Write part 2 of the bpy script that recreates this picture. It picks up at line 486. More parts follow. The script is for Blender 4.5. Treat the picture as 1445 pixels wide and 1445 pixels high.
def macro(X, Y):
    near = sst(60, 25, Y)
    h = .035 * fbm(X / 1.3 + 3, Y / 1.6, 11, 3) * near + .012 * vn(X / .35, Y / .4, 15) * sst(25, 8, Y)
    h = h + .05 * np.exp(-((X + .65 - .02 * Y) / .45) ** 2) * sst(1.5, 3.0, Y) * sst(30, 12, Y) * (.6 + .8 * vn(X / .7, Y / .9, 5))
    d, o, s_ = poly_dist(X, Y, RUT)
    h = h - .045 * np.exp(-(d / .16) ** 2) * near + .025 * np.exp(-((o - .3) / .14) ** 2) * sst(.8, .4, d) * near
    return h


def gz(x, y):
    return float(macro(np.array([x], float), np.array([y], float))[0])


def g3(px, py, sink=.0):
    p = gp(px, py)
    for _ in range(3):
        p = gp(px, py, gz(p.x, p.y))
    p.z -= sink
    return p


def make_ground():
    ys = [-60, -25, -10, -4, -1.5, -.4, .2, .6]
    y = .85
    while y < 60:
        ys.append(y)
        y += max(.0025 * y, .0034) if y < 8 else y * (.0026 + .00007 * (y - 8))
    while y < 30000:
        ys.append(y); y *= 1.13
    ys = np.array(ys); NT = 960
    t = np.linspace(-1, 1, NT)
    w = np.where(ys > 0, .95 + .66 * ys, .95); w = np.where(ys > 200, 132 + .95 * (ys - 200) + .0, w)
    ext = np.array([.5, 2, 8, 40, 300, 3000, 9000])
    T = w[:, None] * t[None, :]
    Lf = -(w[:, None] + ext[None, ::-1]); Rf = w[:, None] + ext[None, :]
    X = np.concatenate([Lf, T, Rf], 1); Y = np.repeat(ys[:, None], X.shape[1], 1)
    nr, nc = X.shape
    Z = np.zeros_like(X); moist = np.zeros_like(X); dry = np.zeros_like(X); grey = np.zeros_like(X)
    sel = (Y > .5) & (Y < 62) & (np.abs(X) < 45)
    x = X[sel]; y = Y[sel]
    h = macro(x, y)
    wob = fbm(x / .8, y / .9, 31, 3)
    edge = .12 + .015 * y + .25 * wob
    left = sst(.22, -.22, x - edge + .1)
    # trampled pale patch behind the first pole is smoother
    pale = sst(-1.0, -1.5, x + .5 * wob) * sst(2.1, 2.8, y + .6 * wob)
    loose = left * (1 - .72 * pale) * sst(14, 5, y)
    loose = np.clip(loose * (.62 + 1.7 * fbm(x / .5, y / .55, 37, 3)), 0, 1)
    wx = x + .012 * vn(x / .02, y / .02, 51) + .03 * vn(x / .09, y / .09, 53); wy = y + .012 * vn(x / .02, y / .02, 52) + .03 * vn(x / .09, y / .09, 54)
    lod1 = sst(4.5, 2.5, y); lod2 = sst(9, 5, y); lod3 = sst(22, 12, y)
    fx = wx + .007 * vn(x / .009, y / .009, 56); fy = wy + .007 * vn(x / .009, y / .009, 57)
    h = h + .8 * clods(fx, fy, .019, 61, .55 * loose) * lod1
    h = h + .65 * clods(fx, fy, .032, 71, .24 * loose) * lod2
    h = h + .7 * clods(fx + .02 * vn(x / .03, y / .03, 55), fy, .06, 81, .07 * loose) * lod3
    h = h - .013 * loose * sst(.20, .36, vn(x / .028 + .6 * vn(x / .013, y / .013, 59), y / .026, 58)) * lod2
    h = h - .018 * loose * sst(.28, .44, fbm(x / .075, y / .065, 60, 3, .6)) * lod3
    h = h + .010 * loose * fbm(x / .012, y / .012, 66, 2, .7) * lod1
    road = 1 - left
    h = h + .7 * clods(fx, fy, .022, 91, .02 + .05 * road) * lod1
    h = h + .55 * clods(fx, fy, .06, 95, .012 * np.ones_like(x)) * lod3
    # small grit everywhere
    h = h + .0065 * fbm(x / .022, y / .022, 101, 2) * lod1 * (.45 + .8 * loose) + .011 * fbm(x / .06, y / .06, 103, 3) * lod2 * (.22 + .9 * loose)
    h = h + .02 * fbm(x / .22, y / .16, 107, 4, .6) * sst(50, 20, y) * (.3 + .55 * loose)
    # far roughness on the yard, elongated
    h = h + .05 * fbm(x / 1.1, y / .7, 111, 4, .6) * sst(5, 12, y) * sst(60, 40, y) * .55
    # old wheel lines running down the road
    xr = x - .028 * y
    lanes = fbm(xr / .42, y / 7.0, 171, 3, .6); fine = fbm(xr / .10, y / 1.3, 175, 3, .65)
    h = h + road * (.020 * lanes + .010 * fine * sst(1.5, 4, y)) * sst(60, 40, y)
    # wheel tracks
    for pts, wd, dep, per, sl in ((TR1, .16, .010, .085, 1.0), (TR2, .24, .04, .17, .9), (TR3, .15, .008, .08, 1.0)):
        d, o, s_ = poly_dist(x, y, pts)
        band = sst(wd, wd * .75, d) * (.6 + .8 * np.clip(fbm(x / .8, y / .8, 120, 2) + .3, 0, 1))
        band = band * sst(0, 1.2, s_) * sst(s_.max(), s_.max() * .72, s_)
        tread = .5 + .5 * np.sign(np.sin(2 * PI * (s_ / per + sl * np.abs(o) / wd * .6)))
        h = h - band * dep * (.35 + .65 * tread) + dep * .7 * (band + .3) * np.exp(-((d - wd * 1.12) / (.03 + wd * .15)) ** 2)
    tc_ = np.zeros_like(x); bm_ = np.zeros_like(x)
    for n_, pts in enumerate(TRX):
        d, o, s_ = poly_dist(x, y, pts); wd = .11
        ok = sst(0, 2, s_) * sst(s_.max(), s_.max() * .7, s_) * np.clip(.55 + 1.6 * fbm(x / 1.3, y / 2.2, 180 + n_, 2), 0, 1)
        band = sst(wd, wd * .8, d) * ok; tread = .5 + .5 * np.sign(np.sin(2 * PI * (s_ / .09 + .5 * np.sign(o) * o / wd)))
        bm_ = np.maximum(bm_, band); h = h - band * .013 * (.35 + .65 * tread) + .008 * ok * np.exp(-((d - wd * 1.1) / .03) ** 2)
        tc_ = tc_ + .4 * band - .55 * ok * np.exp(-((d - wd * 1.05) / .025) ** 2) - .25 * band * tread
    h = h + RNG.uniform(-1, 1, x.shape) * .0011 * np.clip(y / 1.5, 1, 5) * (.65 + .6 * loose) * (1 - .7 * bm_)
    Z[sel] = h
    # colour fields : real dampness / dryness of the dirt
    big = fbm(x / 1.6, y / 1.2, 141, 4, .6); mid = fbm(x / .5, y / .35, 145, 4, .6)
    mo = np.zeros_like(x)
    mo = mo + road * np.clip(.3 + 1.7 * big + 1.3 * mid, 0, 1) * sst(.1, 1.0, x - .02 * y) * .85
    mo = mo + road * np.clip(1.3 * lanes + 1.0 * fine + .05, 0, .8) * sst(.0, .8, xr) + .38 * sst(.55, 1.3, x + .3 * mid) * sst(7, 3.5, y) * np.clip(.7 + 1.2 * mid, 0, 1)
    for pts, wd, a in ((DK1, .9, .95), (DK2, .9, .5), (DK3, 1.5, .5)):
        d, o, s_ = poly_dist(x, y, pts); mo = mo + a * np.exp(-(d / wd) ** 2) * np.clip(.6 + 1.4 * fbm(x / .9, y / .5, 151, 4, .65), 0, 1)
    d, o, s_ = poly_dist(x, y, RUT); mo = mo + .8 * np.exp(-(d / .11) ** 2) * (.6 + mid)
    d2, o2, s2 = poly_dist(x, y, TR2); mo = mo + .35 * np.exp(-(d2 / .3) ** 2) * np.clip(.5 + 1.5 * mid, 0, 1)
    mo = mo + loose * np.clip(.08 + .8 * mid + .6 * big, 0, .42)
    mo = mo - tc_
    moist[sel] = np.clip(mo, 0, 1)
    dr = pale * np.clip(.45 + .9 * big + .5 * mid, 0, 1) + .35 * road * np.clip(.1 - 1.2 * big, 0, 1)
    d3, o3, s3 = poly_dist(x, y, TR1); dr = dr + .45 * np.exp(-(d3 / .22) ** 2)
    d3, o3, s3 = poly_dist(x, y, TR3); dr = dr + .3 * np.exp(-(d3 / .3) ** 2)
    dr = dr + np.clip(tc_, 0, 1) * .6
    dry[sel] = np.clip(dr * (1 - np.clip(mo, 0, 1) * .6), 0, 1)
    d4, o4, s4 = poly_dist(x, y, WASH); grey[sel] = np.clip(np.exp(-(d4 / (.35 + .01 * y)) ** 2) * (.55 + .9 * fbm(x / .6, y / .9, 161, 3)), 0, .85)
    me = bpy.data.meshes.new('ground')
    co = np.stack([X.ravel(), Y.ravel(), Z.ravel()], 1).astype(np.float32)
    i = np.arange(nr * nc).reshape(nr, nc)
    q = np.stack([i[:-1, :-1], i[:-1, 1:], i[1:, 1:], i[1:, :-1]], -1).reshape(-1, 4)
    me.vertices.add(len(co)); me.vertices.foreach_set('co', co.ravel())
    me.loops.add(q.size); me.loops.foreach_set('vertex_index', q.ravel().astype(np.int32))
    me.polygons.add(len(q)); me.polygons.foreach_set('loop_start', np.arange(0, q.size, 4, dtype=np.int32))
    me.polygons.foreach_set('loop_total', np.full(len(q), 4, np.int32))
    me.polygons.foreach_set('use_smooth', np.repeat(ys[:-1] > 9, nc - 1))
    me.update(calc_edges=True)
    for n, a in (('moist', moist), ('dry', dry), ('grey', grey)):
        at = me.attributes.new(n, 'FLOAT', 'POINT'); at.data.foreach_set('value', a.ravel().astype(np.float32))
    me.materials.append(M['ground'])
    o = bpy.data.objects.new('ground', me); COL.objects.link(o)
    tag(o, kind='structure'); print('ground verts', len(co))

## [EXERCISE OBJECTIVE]
Pull out every line from the one with "moist[sel] = np.clip(mo, 0, 1)" to the end of the listing, and output only those.

## [THE ANSWER]
    moist[sel] = np.clip(mo, 0, 1)
    dr = pale * np.clip(.45 + .9 * big + .5 * mid, 0, 1) + .35 * road * np.clip(.1 - 1.2 * big, 0, 1)
    d3, o3, s3 = poly_dist(x, y, TR1); dr = dr + .45 * np.exp(-(d3 / .22) ** 2)
    d3, o3, s3 = poly_dist(x, y, TR3); dr = dr + .3 * np.exp(-(d3 / .3) ** 2)
    dr = dr + np.clip(tc_, 0, 1) * .6
    dry[sel] = np.clip(dr * (1 - np.clip(mo, 0, 1) * .6), 0, 1)
    d4, o4, s4 = poly_dist(x, y, WASH); grey[sel] = np.clip(np.exp(-(d4 / (.35 + .01 * y)) ** 2) * (.55 + .9 * fbm(x / .6, y / .9, 161, 3)), 0, .85)
    me = bpy.data.meshes.new('ground')
    co = np.stack([X.ravel(), Y.ravel(), Z.ravel()], 1).astype(np.float32)
    i = np.arange(nr * nc).reshape(nr, nc)
    q = np.stack([i[:-1, :-1], i[:-1, 1:], i[1:, 1:], i[1:, :-1]], -1).reshape(-1, 4)
    me.vertices.add(len(co)); me.vertices.foreach_set('co', co.ravel())
    me.loops.add(q.size); me.loops.foreach_set('vertex_index', q.ravel().astype(np.int32))
    me.polygons.add(len(q)); me.polygons.foreach_set('loop_start', np.arange(0, q.size, 4, dtype=np.int32))
    me.polygons.foreach_set('loop_total', np.full(len(q), 4, np.int32))
    me.polygons.foreach_set('use_smooth', np.repeat(ys[:-1] > 9, nc - 1))
    me.update(calc_edges=True)
    for n, a in (('moist', moist), ('dry', dry), ('grey', grey)):
        at = me.attributes.new(n, 'FLOAT', 'POINT'); at.data.foreach_set('value', a.ravel().astype(np.float32))
    me.materials.append(M['ground'])
    o = bpy.data.objects.new('ground', me); COL.objects.link(o)
    tag(o, kind='structure'); print('ground verts', len(co))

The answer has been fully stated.